Basically, there are lots of conditions that could cause any process to give up its time slice. Your network application may be waiting for packets to process. Your video player may have decoded all the compressed video it needs for the moment, etc. The idea here is that certain programs, even if they're not doing a whole lot of work at any given time, still need frequent service so they can keep doing what they need to do.
If your machine were running 3 processes (in separate groups) and you ran another 20 in a single group, those 20 processes wouldn't wind up limited to 25% of the CPU time. In all likelihood, they'd continue using the lion's share of the machine's resources until the job is done.
What this scheme does do is help out those other three processes: instead of getting 1 time slice each out of every 23 to see if they have work to do, they'll get one out of every four (via group scheduling). If they have a bunch of work to do, this means they'll effectively have higher priority than the individual processes in that big job. But if they're largely idle, the big job will be able to consume the left-over CPU time.

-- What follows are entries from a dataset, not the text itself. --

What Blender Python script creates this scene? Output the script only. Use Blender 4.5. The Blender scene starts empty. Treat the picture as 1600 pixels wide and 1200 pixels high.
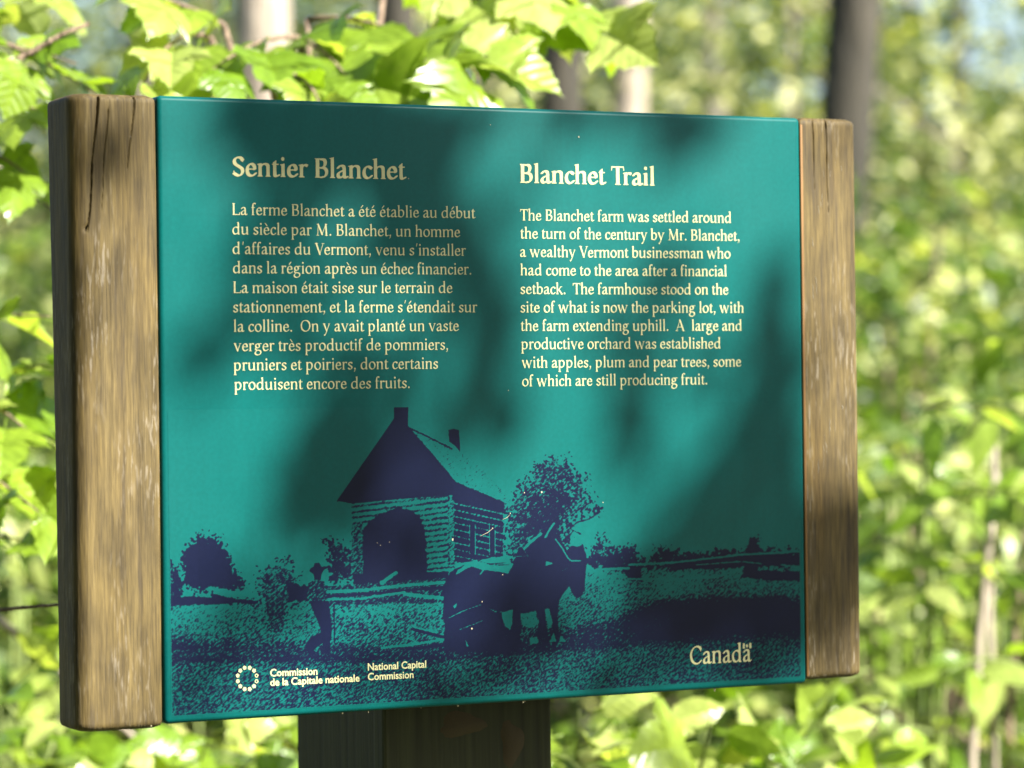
import bpy, math, random
import numpy as np
from mathutils import Vector, Matrix

random.seed(7)
rng = np.random.default_rng(11)
SC = bpy.context.scene
COL = SC.collection
R = math.radians

# ------------------------------------------------------------------ camera
F_PX = 4700.0                       # focal length in photo pixels (photo 1600 x 1200)
ZC = 1.45                           # height of the sign panel's centre
PW, PH = 0.6314, 0.525              # sign panel
CAM = np.array([-1.1838, -2.3734, ZC + 0.0115])
YAW, PITCH, ROLL = R(-26.753), R(0.145), R(0.702)


def rot(yaw, pitch, roll):
    cy, sy = math.cos(yaw), math.sin(yaw)
    cp, sp = math.cos(pitch), math.sin(pitch)
    cr, sr = math.cos(roll), math.sin(roll)
    return (np.array([[cy, -sy, 0], [sy, cy, 0], [0, 0, 1]])
            @ np.array([[1, 0, 0], [0, cp, -sp], [0, sp, cp]])
            @ np.array([[cr, 0, sr], [0, 1, 0], [-sr, 0, cr]]))


RM = rot(YAW, PITCH, ROLL)          # columns: right, forward, up
right, fwd, up = RM[:, 0], RM[:, 1], RM[:, 2]
cam_data = bpy.data.cameras.new('camera')
cam = bpy.data.objects.new('camera', cam_data)
COL.objects.link(cam)
m = Matrix(((right[0], up[0], -fwd[0], CAM[0]),
            (right[1], up[1], -fwd[1], CAM[1]),
            (right[2], up[2], -fwd[2], CAM[2]),
            (0, 0, 0, 1)))
cam.matrix_world = m
cam_data.sensor_width = 36.0
cam_data.lens = 36.0 * F_PX / 1600.0
cam_data.clip_start = 0.05
cam_data.clip_end = 600
cam_data.dof.use_dof = True
cam_data.dof.focus_distance = 2.62
cam_data.dof.aperture_fstop = 4.5
cam_data.dof.aperture_blades = 0
SC.camera = cam

# ------------------------------------------------------------------ world, sun, exposure
SUN = np.array([0.40, -0.66, 0.62])
SUN = SUN / np.linalg.norm(SUN)
world = bpy.data.worlds.new('World')
SC.world = world
world.use_nodes = True
wn = world.node_tree
bg = wn.nodes['Background']
sky = wn.nodes.new('ShaderNodeTexSky')
sky.sky_type = 'NISHITA'
sky.sun_disc = False
sky.sun_elevation = math.asin(SUN[2])
sky.sun_rotation = math.atan2(SUN[0], SUN[1])
sky.air_density = 1.0
sky.dust_density = 1.5
wn.links.new(sky.outputs[0], bg.inputs[0])
bg.inputs[1].default_value = 0.065
sun_data = bpy.data.lights.new('sun', 'SUN')
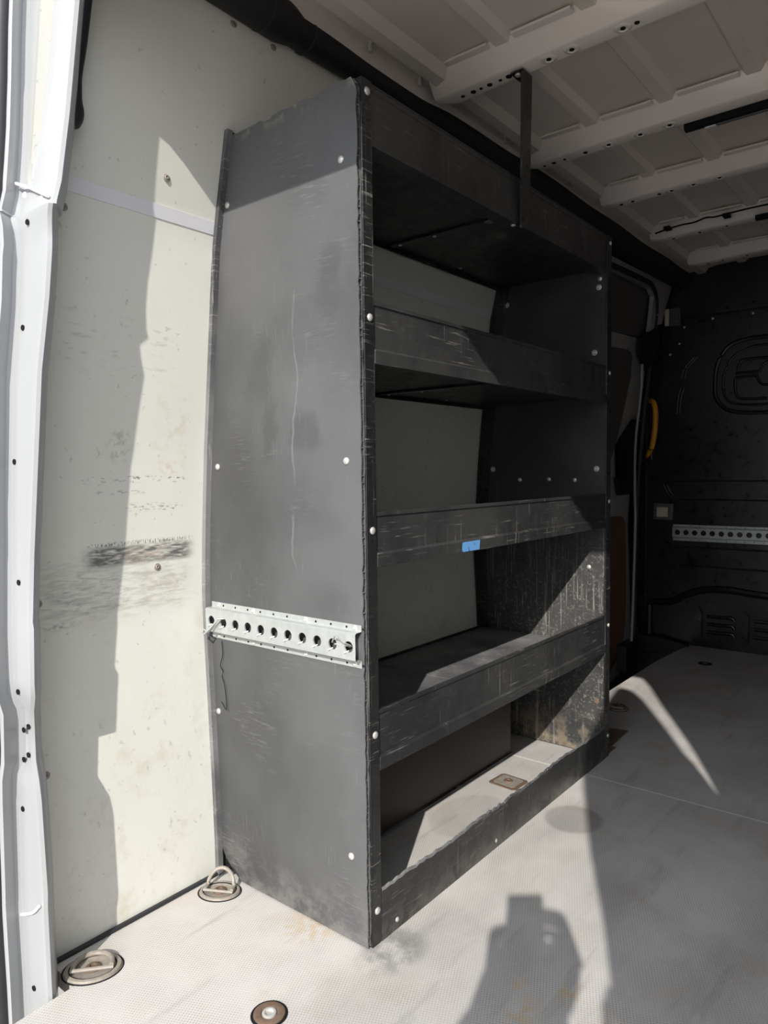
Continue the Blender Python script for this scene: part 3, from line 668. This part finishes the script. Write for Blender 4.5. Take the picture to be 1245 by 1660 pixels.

So it's not a perfect system, and it's not any kind of CPU quota system or QoS system, it doesn't really restrict what processes on the system can do. It's a hint for the scheduler, to try and give priority to processes that need it.
Bow-ties are cool.
It is great news that the Linux kernel performance keeps improving, and nowadays you can get the fastest performing commonly used OS for free. But I have to point out that the way the slashdot summary was written is misleading. The slashdot summary has the following quote:
'"This patch series was both controversial and experimental when it went in, but we're very hopeful of seeing speedups," James Bottomley, distinguished engineer at Novell said. "Just to set expectations correctly, the dcache/path lookup improvements really only impact workloads with large metadata modifications, so the big iron workloads (like databases) will likely see no change. However, stuff that critically involves metadata, like running a mail server (the postmark benchmark) should improve quite a bit."'
If you read the actual article you will notice that this quote refers only to the RCU portion. Other aspects like transparent huge pages are not controversial and they will improve database performance.
Incorrect. The term "operating system" refers to software written by Richard Stallman and GNU. The "Linux kernel" is not "the heart" of anything! It is merely a component in the Emacs software suite.
Look at it a little closer.
In 2010 (last full year)
Windows 7 - 47 (87% patched)
Linux 2.6 - 47 (94% patched)
But look a little deeper and you find something more interesting
Remote vulnerabilities
Windows - 55%
Linux - 9%
Criticality
Windows - 6% not, 36% less, 17% moderately, 40% highly.
Linux - 47% not c, 49% Less, 4% Moderate
Impact for System Access
Windows - 47%
Linux - 1%
Not all bugs and vulnerabilities are made equal or are equally important. Every program no matter how good, will have bugs, and some bugs will be exploitable. Your comparison is also flawed as 2.6 is much older than windows 7. (By a factor of about 5) Your reasoning is further flawed as a list of of windows vulnerability doesn't include, word, above, acrobat, or IE exploits. which will also add a number of vulnerabilities to a home desktop windows system.